## WORK REQUIRED
Copy out all lines carrying the word "that".

= = = = = = =

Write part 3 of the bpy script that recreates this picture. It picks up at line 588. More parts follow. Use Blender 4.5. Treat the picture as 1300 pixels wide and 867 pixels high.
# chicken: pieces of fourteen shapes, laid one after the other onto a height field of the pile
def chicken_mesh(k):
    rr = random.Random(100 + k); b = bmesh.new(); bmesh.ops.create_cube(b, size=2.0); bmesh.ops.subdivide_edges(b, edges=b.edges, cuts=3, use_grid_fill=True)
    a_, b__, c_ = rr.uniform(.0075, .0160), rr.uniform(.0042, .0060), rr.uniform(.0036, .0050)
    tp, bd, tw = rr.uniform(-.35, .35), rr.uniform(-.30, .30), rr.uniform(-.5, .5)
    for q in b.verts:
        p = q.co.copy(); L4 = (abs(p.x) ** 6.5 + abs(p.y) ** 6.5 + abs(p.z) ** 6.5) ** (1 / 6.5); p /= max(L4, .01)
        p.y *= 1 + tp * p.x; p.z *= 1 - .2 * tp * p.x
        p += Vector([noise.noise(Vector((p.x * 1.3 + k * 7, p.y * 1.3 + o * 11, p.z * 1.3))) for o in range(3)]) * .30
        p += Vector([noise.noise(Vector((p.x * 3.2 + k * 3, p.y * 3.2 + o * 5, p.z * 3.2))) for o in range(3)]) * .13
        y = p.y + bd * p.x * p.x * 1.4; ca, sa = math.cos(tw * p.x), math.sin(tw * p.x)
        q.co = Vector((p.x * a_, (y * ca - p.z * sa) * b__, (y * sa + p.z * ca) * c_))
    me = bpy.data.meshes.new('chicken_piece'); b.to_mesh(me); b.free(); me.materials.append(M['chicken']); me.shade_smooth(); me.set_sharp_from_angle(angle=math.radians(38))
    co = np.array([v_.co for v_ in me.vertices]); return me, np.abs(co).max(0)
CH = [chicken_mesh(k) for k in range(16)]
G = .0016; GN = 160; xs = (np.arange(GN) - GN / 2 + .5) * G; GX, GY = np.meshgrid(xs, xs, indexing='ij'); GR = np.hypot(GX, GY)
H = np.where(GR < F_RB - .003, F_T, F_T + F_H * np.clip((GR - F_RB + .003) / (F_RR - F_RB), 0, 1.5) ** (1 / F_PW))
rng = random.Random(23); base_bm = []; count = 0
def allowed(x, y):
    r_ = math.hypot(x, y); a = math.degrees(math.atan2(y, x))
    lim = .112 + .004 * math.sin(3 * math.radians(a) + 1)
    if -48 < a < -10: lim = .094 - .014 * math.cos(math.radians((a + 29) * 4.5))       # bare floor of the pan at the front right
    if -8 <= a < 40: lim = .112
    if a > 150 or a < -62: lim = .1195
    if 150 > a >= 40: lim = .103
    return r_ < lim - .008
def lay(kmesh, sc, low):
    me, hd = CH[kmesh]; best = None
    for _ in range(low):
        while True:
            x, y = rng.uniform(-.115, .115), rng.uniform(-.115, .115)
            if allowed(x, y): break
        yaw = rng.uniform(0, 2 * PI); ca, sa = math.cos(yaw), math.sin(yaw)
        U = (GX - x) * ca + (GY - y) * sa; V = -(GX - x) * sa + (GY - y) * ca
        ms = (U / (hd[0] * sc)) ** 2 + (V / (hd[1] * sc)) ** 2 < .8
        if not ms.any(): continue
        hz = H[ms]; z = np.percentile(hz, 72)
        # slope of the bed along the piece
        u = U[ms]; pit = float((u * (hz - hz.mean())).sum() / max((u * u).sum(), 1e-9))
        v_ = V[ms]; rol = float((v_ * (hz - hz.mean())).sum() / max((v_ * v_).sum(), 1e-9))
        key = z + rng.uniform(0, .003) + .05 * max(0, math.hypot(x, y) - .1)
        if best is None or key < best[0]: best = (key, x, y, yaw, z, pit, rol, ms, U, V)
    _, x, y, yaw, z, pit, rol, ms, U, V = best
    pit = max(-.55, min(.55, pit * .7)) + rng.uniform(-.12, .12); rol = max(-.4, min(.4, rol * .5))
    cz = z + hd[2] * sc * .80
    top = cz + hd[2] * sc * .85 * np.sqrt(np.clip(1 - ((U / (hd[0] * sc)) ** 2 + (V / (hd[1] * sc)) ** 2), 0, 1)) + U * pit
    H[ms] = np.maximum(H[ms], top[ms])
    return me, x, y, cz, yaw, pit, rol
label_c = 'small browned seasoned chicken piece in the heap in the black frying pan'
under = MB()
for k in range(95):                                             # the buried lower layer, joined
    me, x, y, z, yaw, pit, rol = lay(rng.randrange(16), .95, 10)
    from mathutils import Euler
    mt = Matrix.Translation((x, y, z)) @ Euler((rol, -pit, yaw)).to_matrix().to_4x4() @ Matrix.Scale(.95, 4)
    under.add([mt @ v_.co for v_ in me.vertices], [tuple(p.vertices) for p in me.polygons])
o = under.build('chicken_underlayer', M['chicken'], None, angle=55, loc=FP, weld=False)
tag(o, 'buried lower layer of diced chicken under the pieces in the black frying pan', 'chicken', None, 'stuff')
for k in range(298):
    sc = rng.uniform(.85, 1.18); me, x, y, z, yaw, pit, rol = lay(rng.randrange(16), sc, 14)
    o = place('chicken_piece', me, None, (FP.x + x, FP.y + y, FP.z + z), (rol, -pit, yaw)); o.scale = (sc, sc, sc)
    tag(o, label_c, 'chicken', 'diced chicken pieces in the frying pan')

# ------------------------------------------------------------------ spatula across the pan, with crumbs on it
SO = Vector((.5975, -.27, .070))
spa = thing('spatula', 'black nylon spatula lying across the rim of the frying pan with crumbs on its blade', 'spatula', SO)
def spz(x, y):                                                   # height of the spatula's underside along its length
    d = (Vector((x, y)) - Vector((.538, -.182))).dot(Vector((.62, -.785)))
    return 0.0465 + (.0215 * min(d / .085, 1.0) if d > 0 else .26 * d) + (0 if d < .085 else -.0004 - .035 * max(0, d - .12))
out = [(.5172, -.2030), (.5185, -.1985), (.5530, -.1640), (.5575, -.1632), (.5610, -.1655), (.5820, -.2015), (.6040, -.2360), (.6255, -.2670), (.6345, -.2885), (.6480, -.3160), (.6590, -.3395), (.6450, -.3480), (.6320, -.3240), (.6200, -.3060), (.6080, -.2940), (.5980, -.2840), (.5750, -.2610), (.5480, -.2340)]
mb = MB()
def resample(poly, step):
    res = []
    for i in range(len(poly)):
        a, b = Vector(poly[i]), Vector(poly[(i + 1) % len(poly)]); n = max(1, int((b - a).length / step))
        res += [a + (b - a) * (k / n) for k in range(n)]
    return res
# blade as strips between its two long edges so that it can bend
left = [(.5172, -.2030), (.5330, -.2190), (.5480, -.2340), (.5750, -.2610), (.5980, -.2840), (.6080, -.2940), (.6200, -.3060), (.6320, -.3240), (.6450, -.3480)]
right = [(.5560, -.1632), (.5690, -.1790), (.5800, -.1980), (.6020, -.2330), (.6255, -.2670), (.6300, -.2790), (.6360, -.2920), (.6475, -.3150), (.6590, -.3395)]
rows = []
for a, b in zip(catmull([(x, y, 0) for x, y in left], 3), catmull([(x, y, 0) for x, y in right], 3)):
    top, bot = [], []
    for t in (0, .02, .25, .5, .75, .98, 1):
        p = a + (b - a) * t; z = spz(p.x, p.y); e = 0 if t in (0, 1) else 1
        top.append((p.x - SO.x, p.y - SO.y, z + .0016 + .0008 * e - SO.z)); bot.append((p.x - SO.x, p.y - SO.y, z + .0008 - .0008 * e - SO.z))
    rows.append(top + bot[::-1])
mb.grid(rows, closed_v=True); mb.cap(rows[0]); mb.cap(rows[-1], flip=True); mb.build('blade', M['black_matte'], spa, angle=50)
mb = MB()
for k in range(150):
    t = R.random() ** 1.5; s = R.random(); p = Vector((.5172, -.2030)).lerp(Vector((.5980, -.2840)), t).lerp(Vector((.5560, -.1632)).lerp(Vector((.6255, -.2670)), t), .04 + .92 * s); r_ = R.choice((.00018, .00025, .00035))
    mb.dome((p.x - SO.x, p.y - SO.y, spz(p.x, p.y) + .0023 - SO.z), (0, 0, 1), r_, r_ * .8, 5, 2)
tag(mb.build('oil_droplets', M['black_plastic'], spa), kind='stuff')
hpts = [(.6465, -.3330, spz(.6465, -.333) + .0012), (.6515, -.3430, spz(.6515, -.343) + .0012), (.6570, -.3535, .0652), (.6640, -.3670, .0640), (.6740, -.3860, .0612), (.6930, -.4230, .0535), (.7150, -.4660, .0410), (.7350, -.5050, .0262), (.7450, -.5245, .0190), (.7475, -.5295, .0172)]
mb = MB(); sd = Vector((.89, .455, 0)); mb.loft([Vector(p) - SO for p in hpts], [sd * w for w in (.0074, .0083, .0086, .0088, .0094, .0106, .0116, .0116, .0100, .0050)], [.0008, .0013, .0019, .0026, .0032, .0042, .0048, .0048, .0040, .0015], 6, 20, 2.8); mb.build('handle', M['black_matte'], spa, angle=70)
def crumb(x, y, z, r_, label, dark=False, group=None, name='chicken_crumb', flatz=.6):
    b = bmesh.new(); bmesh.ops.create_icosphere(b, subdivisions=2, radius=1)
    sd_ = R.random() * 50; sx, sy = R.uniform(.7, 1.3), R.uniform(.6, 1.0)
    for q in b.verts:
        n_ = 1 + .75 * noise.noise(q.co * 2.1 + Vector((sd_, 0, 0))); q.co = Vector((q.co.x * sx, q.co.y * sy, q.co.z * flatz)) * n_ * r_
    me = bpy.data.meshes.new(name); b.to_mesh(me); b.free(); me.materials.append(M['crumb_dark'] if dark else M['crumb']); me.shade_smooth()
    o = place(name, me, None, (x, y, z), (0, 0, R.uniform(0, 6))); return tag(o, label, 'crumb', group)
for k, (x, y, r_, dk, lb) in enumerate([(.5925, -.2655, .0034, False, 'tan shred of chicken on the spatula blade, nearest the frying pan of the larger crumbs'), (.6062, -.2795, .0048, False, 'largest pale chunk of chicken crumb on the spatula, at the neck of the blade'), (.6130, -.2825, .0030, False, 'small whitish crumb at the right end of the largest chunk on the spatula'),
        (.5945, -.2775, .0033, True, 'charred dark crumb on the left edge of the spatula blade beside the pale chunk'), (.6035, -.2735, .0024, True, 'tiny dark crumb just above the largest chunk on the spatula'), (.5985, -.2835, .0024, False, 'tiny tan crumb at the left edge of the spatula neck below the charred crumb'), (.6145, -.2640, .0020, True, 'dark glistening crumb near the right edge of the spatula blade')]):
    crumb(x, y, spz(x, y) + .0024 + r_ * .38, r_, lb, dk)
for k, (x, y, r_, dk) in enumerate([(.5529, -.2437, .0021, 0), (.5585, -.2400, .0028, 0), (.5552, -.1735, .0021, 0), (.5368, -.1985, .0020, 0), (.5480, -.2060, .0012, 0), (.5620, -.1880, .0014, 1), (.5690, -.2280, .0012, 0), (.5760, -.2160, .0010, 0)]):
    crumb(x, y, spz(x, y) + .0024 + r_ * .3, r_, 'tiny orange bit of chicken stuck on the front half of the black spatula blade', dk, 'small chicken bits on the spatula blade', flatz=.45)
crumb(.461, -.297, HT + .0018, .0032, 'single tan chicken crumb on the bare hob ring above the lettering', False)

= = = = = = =

## REPLY TO THE TASK
Write part 3 of the bpy script that recreates this picture. It picks up at line 588. More parts follow. Use Blender 4.5. Treat the picture as 1300 pixels wide and 867 pixels high.
# blade as strips between its two long edges so that it can bend